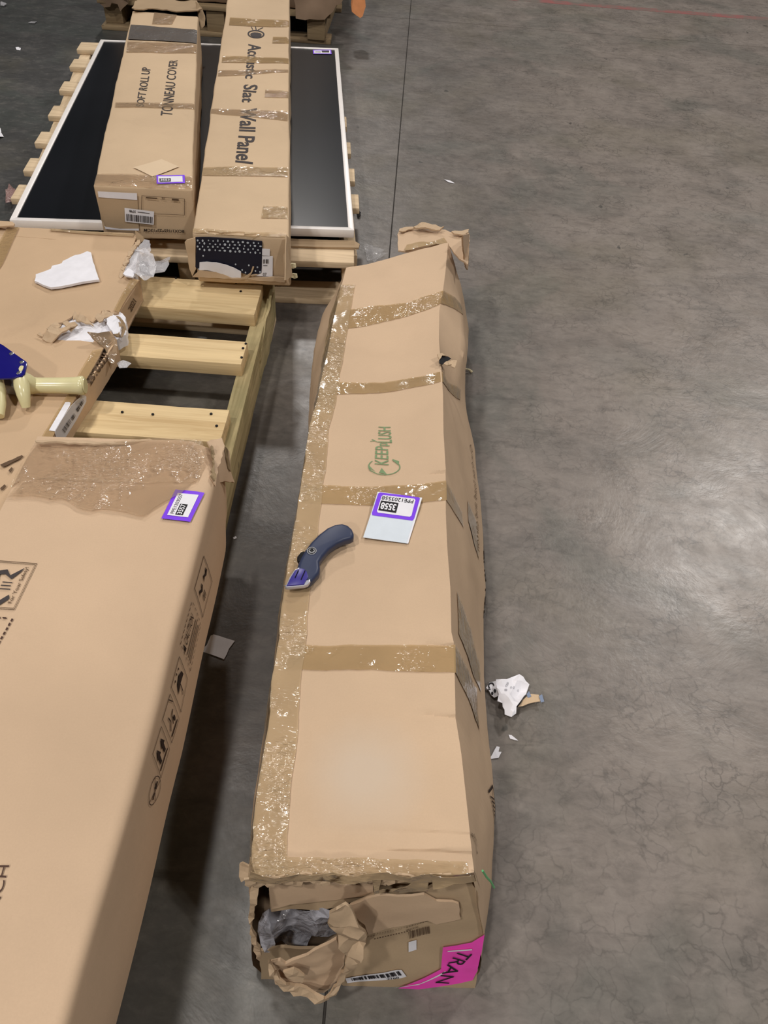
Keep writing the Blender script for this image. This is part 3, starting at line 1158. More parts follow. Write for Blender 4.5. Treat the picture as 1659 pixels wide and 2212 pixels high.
# plastic-wrapped contents in the hole
bm = bmesh.new()
ctr = UP(*q4(430, 540), FA - fn * .075, fn)
hexa(bm, [ctr + Vector(p) for p in ((-.04, .03, -.09), (.10, .03, -.09), (.10, .16, -.09), (-.04, .16, -.09), (-.04, .03, .08), (.10, .03, .08), (.10, .16, .08), (-.04, .16, .08))],
     .012, 4, .008, 9, 2)
obj('packed_content', bm, plain('dark_grey_content', (0.035, 0.036, 0.042), 0.4, 0.4), long_box)
bm = bmesh.new()
sheet(bm, FP([(205, 480), (280, 440), (430, 440), (620, 440), (640, 560), (500, 575), (470, 640), (280, 660), (220, 600)], -.03), fn, .012, .0006, .022, 16, .002, 51)
sheet(bm, FP([(205, 500), (260, 440), (275, 520), (300, 660), (240, 640), (205, 580)], -.016), fn, .012, .0006, .012, 24, .002, 52)
sheet(bm, FP([(480, 440), (560, 425), (620, 440), (600, 460), (520, 462)], -.012), fn, .01, .0006, .008, 30, .001, 53)
obj('plastic_wrap', bm, M_film_grey, long_box, flat=True)
# hanging torn scrap
bm = bmesh.new()


def curl(q, v):
    return q + fn * (0.02 * math.sin(v.x * 26 + 1) * 0.5)


sheet(bm, FP([(275, 670), (330, 655), (360, 670), (480, 645), (640, 590), (650, 640), (690, 680), (680, 760), (640, 830), (570, 890), (480, 860), (380, 800), (300, 800), (270, 740)], .022),
      fn, .010, .004, .007, 22, .0015, 61, bend=curl)
obj('hanging_scrap', bm, M_box_long, long_box, 25)
bm = bmesh.new()
sheet(bm, FP([(600, 440), (640, 405), (690, 420), (740, 470), (800, 525), (806, 600), (790, 680), (740, 760), (670, 850), (600, 920), (560, 900), (640, 830), (690, 740),
              (700, 690), (650, 640), (645, 575), (600, 545), (595, 490)], .036), fn, .010, .004, .012, 26, .002, 62)
obj('curled_scrap', bm, M_box_in, long_box, 25)
bm = bmesh.new()
sheet(bm, FP([(265, 700), (300, 800), (380, 850), (470, 880), (570, 895), (600, 920), (520, 915), (400, 895), (300, 840), (268, 770)], .040), fn, .009, .004, .010, 34, .002, 63)
sheet(bm, FP([(340, 790), (400, 770), (460, 800), (450, 840), (380, 830)], .045), fn, .009, .003, .006, 40, .002, 64)
obj('torn_fringe', bm, M_box_in, long_box, flat=True)
# barcode printed on the end panel
ink = Ink().barcode(0.06, 0.10, 0.92, 0.62, 15, 4).text('BOX', 0, .70, .5, .82)
for k in range(9):
    ink.rect(k / 9, .95, k / 9 + .07, .985)
quad = FP([(1040, 615), (1175, 580), (1165, 490), (1030, 530)], .0)
obj('printed_barcode', lay(ink, quad, FP_BVH, fn, .0015), M_ink_soft, long_box)
ink = Ink()
for k in range(14):
    ink.rect(k / 14, 0, k / 14 + .045, 1)
obj('printed_dashes', lay(ink, FP([(850, 560), (1060, 512), (1060, 506), (850, 554)], .0), None, fn, .0078), M_ink_soft, long_box)
ink = Ink().rect(0, 0, 1, 1)
obj('blank_label', lay(ink, FP([(1044, 672), (1088, 662), (1088, 610), (1044, 620)], .0), FP_BVH, fn, .002), M_white, long_box)
lab = obj('barcode_label', lay(Ink().poly([(0, 0), (.9, 0), (1, .1), (1, .9), (.93, 1), (0, 1)]), FP([(700, 842), (1035, 800), (1000, 757), (690, 815)], .0), FP_BVH, fn, .002), M_white, long_box)
obj('print', lay(Ink().barcode(.1, .4, .95, .9, 24, 8).text('3760', .68, .08, .88, .32, .01), FP([(700, 842), (1035, 800), (1000, 757), (690, 815)], .0), FP_BVH, fn, .003), M_black, lab)
pink = obj('pink_label', lay(Ink().poly([(0, .02), (.52, .40), (.53, .80), (.86, .88), (1, 1.0), (.98, .40), (.92, .16), (.55, .06), (.25, .0)]),
                             FP([(985, 868), (1435, 872), (1468, 565), (985, 600)], .0), FP_BVH, fn, .003), M_pink, long_box)
obj('print', lay(Ink().text('TRAN', 0, 0, 1, 1, .0), FP([(1330, 645), (1192, 828), (1268, 836), (1400, 672)], .0), FP_BVH, fn, .0045), M_black, pink)
obj('label_edge', lay(Ink().poly([(0, 0), (.48, .42), (1, .90), (1, 1), (.5, .56)]), FP([(960, 856), (1250, 858), (1250, 768), (960, 850)], .0), FP_BVH, fn, .004), M_white, pink)
obj('label_edge', lay(Ink().poly([(0, 0), (1, 0), (1, 1), (0, .8)]), FP([(1262, 660), (1398, 642), (1398, 634), (1262, 652)], .0), FP_BVH, fn, .005), M_white, pink)
bm = bmesh.new()
a_ = [UP(*q4(x, y), Vector((.19, .3, .2)), Vector((.95, -.2, .3)).normalized()) for x, y in ((1443, 200), (1465, 235), (1490, 262), (1508, 295))]
tube(bm, [p + Vector((.003, -.002, .001)) for p in a_], .0014, 6)
obj('green_strap', bm, M_green, long_box)

# ================================================================ SKID PALLET under the two left cartons
skid = thing('pallet', 'open pine skid pallet with grey-green side runner, bare slats showing between the cartons', 'pallet', (-.9, 1.0, 0))
xr = lambda y: -.349 - .0235 * (y - 1.5)


def board(name, mat, parent, p0, p1, wid, hei, seed, amp=.0012, bev=.003):
    b = bmesh.new()
    bar(b, p0, p1, wid, hei, bev, cuts=5, amp=amp, seed=seed)
    return obj(name, b, mat, parent, 40)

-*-

#### Problem statement
Make an exact copy of all the material, but keep the pictures out of it.

#### Exercise output
Keep writing the Blender script for this image. This is part 3, starting at line 1158. More parts follow. Write for Blender 4.5. Treat the picture as 1659 pixels wide and 2212 pixels high.
# plastic-wrapped contents in the hole
bm = bmesh.new()
ctr = UP(*q4(430, 540), FA - fn * .075, fn)
hexa(bm, [ctr + Vector(p) for p in ((-.04, .03, -.09), (.10, .03, -.09), (.10, .16, -.09), (-.04, .16, -.09), (-.04, .03, .08), (.10, .03, .08), (.10, .16, .08), (-.04, .16, .08))],
     .012, 4, .008, 9, 2)
obj('packed_content', bm, plain('dark_grey_content', (0.035, 0.036, 0.042), 0.4, 0.4), long_box)
bm = bmesh.new()
sheet(bm, FP([(205, 480), (280, 440), (430, 440), (620, 440), (640, 560), (500, 575), (470, 640), (280, 660), (220, 600)], -.03), fn, .012, .0006, .022, 16, .002, 51)
sheet(bm, FP([(205, 500), (260, 440), (275, 520), (300, 660), (240, 640), (205, 580)], -.016), fn, .012, .0006, .012, 24, .002, 52)
sheet(bm, FP([(480, 440), (560, 425), (620, 440), (600, 460), (520, 462)], -.012), fn, .01, .0006, .008, 30, .001, 53)
obj('plastic_wrap', bm, M_film_grey, long_box, flat=True)
# hanging torn scrap
bm = bmesh.new()


def curl(q, v):
    return q + fn * (0.02 * math.sin(v.x * 26 + 1) * 0.5)


sheet(bm, FP([(275, 670), (330, 655), (360, 670), (480, 645), (640, 590), (650, 640), (690, 680), (680, 760), (640, 830), (570, 890), (480, 860), (380, 800), (300, 800), (270, 740)], .022),
      fn, .010, .004, .007, 22, .0015, 61, bend=curl)
obj('hanging_scrap', bm, M_box_long, long_box, 25)
bm = bmesh.new()
sheet(bm, FP([(600, 440), (640, 405), (690, 420), (740, 470), (800, 525), (806, 600), (790, 680), (740, 760), (670, 850), (600, 920), (560, 900), (640, 830), (690, 740),
              (700, 690), (650, 640), (645, 575), (600, 545), (595, 490)], .036), fn, .010, .004, .012, 26, .002, 62)
obj('curled_scrap', bm, M_box_in, long_box, 25)
bm = bmesh.new()
sheet(bm, FP([(265, 700), (300, 800), (380, 850), (470, 880), (570, 895), (600, 920), (520, 915), (400, 895), (300, 840), (268, 770)], .040), fn, .009, .004, .010, 34, .002, 63)
sheet(bm, FP([(340, 790), (400, 770), (460, 800), (450, 840), (380, 830)], .045), fn, .009, .003, .006, 40, .002, 64)
obj('torn_fringe', bm, M_box_in, long_box, flat=True)
# barcode printed on the end panel
ink = Ink().barcode(0.06, 0.10, 0.92, 0.62, 15, 4).text('BOX', 0, .70, .5, .82)
for k in range(9):
    ink.rect(k / 9, .95, k / 9 + .07, .985)
quad = FP([(1040, 615), (1175, 580), (1165, 490), (1030, 530)], .0)
obj('printed_barcode', lay(ink, quad, FP_BVH, fn, .0015), M_ink_soft, long_box)
ink = Ink()
for k in range(14):
    ink.rect(k / 14, 0, k / 14 + .045, 1)
obj('printed_dashes', lay(ink, FP([(850, 560), (1060, 512), (1060, 506), (850, 554)], .0), None, fn, .0078), M_ink_soft, long_box)
ink = Ink().rect(0, 0, 1, 1)
obj('blank_label', lay(ink, FP([(1044, 672), (1088, 662), (1088, 610), (1044, 620)], .0), FP_BVH, fn, .002), M_white, long_box)
lab = obj('barcode_label', lay(Ink().poly([(0, 0), (.9, 0), (1, .1), (1, .9), (.93, 1), (0, 1)]), FP([(700, 842), (1035, 800), (1000, 757), (690, 815)], .0), FP_BVH, fn, .002), M_white, long_box)
obj('print', lay(Ink().barcode(.1, .4, .95, .9, 24, 8).text('3760', .68, .08, .88, .32, .01), FP([(700, 842), (1035, 800), (1000, 757), (690, 815)], .0), FP_BVH, fn, .003), M_black, lab)
pink = obj('pink_label', lay(Ink().poly([(0, .02), (.52, .40), (.53, .80), (.86, .88), (1, 1.0), (.98, .40), (.92, .16), (.55, .06), (.25, .0)]),
                             FP([(985, 868), (1435, 872), (1468, 565), (985, 600)], .0), FP_BVH, fn, .003), M_pink, long_box)
obj('print', lay(Ink().text('TRAN', 0, 0, 1, 1, .0), FP([(1330, 645), (1192, 828), (1268, 836), (1400, 672)], .0), FP_BVH, fn, .0045), M_black, pink)
obj('label_edge', lay(Ink().poly([(0, 0), (.48, .42), (1, .90), (1, 1), (.5, .56)]), FP([(960, 856), (1250, 858), (1250, 768), (960, 850)], .0), FP_BVH, fn, .004), M_white, pink)
obj('label_edge', lay(Ink().poly([(0, 0), (1, 0), (1, 1), (0, .8)]), FP([(1262, 660), (1398, 642), (1398, 634), (1262, 652)], .0), FP_BVH, fn, .005), M_white, pink)
bm = bmesh.new()
a_ = [UP(*q4(x, y), Vector((.19, .3, .2)), Vector((.95, -.2, .3)).normalized()) for x, y in ((1443, 200), (1465, 235), (1490, 262), (1508, 295))]
tube(bm, [p + Vector((.003, -.002, .001)) for p in a_], .0014, 6)
obj('green_strap', bm, M_green, long_box)

# ================================================================ SKID PALLET under the two left cartons
skid = thing('pallet', 'open pine skid pallet with grey-green side runner, bare slats showing between the cartons', 'pallet', (-.9, 1.0, 0))
xr = lambda y: -.349 - .0235 * (y - 1.5)


def board(name, mat, parent, p0, p1, wid, hei, seed, amp=.0012, bev=.003):
    b = bmesh.new()
    bar(b, p0, p1, wid, hei, bev, cuts=5, amp=amp, seed=seed)
    return obj(name, b, mat, parent, 40)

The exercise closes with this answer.